#### DATA BLOCK
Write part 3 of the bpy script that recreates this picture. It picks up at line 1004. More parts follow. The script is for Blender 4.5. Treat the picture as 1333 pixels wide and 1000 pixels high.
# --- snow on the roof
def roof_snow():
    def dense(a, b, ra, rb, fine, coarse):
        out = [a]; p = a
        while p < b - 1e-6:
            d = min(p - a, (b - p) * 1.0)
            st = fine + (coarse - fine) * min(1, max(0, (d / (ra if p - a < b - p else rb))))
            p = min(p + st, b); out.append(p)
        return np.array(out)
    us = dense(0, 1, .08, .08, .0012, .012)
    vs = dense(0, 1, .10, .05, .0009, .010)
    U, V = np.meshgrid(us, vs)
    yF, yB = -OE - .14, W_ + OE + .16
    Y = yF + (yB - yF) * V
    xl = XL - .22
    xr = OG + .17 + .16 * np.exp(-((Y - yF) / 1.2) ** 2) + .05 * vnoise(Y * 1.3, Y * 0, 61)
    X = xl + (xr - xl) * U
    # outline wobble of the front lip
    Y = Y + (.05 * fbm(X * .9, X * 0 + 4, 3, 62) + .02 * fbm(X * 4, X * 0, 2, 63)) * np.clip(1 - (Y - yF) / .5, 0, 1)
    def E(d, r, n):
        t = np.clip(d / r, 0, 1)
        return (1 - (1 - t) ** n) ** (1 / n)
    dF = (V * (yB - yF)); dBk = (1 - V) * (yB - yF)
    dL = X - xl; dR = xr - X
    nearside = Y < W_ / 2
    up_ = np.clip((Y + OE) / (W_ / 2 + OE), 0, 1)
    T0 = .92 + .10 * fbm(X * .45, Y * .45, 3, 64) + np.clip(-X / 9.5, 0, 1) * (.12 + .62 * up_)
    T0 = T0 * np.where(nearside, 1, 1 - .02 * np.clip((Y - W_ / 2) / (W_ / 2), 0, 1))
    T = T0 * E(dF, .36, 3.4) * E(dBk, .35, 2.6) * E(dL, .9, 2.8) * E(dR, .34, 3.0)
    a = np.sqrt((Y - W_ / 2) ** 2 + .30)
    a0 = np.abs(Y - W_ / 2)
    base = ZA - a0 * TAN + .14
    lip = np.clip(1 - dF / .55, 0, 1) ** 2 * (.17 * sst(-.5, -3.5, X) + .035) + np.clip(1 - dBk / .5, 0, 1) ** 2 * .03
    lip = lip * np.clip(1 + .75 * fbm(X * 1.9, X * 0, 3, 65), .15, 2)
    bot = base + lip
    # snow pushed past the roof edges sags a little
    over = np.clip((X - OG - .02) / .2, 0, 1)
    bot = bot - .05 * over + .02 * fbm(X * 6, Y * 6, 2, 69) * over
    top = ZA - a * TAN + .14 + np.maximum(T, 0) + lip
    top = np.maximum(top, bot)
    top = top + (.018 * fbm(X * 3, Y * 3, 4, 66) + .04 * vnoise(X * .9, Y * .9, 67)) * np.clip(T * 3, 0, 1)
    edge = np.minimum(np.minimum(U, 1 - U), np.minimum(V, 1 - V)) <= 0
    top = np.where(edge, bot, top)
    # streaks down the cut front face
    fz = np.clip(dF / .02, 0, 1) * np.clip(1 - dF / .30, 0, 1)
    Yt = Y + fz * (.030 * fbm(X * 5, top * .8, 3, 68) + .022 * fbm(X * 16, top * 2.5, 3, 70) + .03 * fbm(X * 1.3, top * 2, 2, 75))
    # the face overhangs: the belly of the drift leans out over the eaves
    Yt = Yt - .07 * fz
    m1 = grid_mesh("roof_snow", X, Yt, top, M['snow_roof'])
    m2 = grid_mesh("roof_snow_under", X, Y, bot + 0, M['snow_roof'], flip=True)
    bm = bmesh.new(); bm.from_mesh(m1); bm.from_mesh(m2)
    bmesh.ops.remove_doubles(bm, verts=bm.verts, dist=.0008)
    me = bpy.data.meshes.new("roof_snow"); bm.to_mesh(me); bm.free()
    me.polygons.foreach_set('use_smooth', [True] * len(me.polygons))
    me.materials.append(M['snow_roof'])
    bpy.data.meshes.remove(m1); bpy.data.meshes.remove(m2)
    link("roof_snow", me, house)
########
• WRITTEN PROBLEM
Each line of the listing above should be output exactly.

• TASK SOLUTION
Write part 3 of the bpy script that recreates this picture. It picks up at line 1004. More parts follow. The script is for Blender 4.5. Treat the picture as 1333 pixels wide and 1000 pixels high.
# --- snow on the roof
def roof_snow():
    def dense(a, b, ra, rb, fine, coarse):
        out = [a]; p = a
        while p < b - 1e-6:
            d = min(p - a, (b - p) * 1.0)
            st = fine + (coarse - fine) * min(1, max(0, (d / (ra if p - a < b - p else rb))))
            p = min(p + st, b); out.append(p)
        return np.array(out)
    us = dense(0, 1, .08, .08, .0012, .012)
    vs = dense(0, 1, .10, .05, .0009, .010)
    U, V = np.meshgrid(us, vs)
    yF, yB = -OE - .14, W_ + OE + .16
    Y = yF + (yB - yF) * V
    xl = XL - .22
    xr = OG + .17 + .16 * np.exp(-((Y - yF) / 1.2) ** 2) + .05 * vnoise(Y * 1.3, Y * 0, 61)
    X = xl + (xr - xl) * U
    # outline wobble of the front lip
    Y = Y + (.05 * fbm(X * .9, X * 0 + 4, 3, 62) + .02 * fbm(X * 4, X * 0, 2, 63)) * np.clip(1 - (Y - yF) / .5, 0, 1)
    def E(d, r, n):
        t = np.clip(d / r, 0, 1)
        return (1 - (1 - t) ** n) ** (1 / n)
    dF = (V * (yB - yF)); dBk = (1 - V) * (yB - yF)
    dL = X - xl; dR = xr - X
    nearside = Y < W_ / 2
    up_ = np.clip((Y + OE) / (W_ / 2 + OE), 0, 1)
    T0 = .92 + .10 * fbm(X * .45, Y * .45, 3, 64) + np.clip(-X / 9.5, 0, 1) * (.12 + .62 * up_)
    T0 = T0 * np.where(nearside, 1, 1 - .02 * np.clip((Y - W_ / 2) / (W_ / 2), 0, 1))
    T = T0 * E(dF, .36, 3.4) * E(dBk, .35, 2.6) * E(dL, .9, 2.8) * E(dR, .34, 3.0)
    a = np.sqrt((Y - W_ / 2) ** 2 + .30)
    a0 = np.abs(Y - W_ / 2)
    base = ZA - a0 * TAN + .14
    lip = np.clip(1 - dF / .55, 0, 1) ** 2 * (.17 * sst(-.5, -3.5, X) + .035) + np.clip(1 - dBk / .5, 0, 1) ** 2 * .03
    lip = lip * np.clip(1 + .75 * fbm(X * 1.9, X * 0, 3, 65), .15, 2)
    bot = base + lip
    # snow pushed past the roof edges sags a little
    over = np.clip((X - OG - .02) / .2, 0, 1)
    bot = bot - .05 * over + .02 * fbm(X * 6, Y * 6, 2, 69) * over
    top = ZA - a * TAN + .14 + np.maximum(T, 0) + lip
    top = np.maximum(top, bot)
    top = top + (.018 * fbm(X * 3, Y * 3, 4, 66) + .04 * vnoise(X * .9, Y * .9, 67)) * np.clip(T * 3, 0, 1)
    edge = np.minimum(np.minimum(U, 1 - U), np.minimum(V, 1 - V)) <= 0
    top = np.where(edge, bot, top)
    # streaks down the cut front face
    fz = np.clip(dF / .02, 0, 1) * np.clip(1 - dF / .30, 0, 1)
    Yt = Y + fz * (.030 * fbm(X * 5, top * .8, 3, 68) + .022 * fbm(X * 16, top * 2.5, 3, 70) + .03 * fbm(X * 1.3, top * 2, 2, 75))
    # the face overhangs: the belly of the drift leans out over the eaves
    Yt = Yt - .07 * fz
    m1 = grid_mesh("roof_snow", X, Yt, top, M['snow_roof'])
    m2 = grid_mesh("roof_snow_under", X, Y, bot + 0, M['snow_roof'], flip=True)
    bm = bmesh.new(); bm.from_mesh(m1); bm.from_mesh(m2)
    bmesh.ops.remove_doubles(bm, verts=bm.verts, dist=.0008)
    me = bpy.data.meshes.new("roof_snow"); bm.to_mesh(me); bm.free()
    me.polygons.foreach_set('use_smooth', [True] * len(me.polygons))
    me.materials.append(M['snow_roof'])
    bpy.data.meshes.remove(m1); bpy.data.meshes.remove(m2)
    link("roof_snow", me, house)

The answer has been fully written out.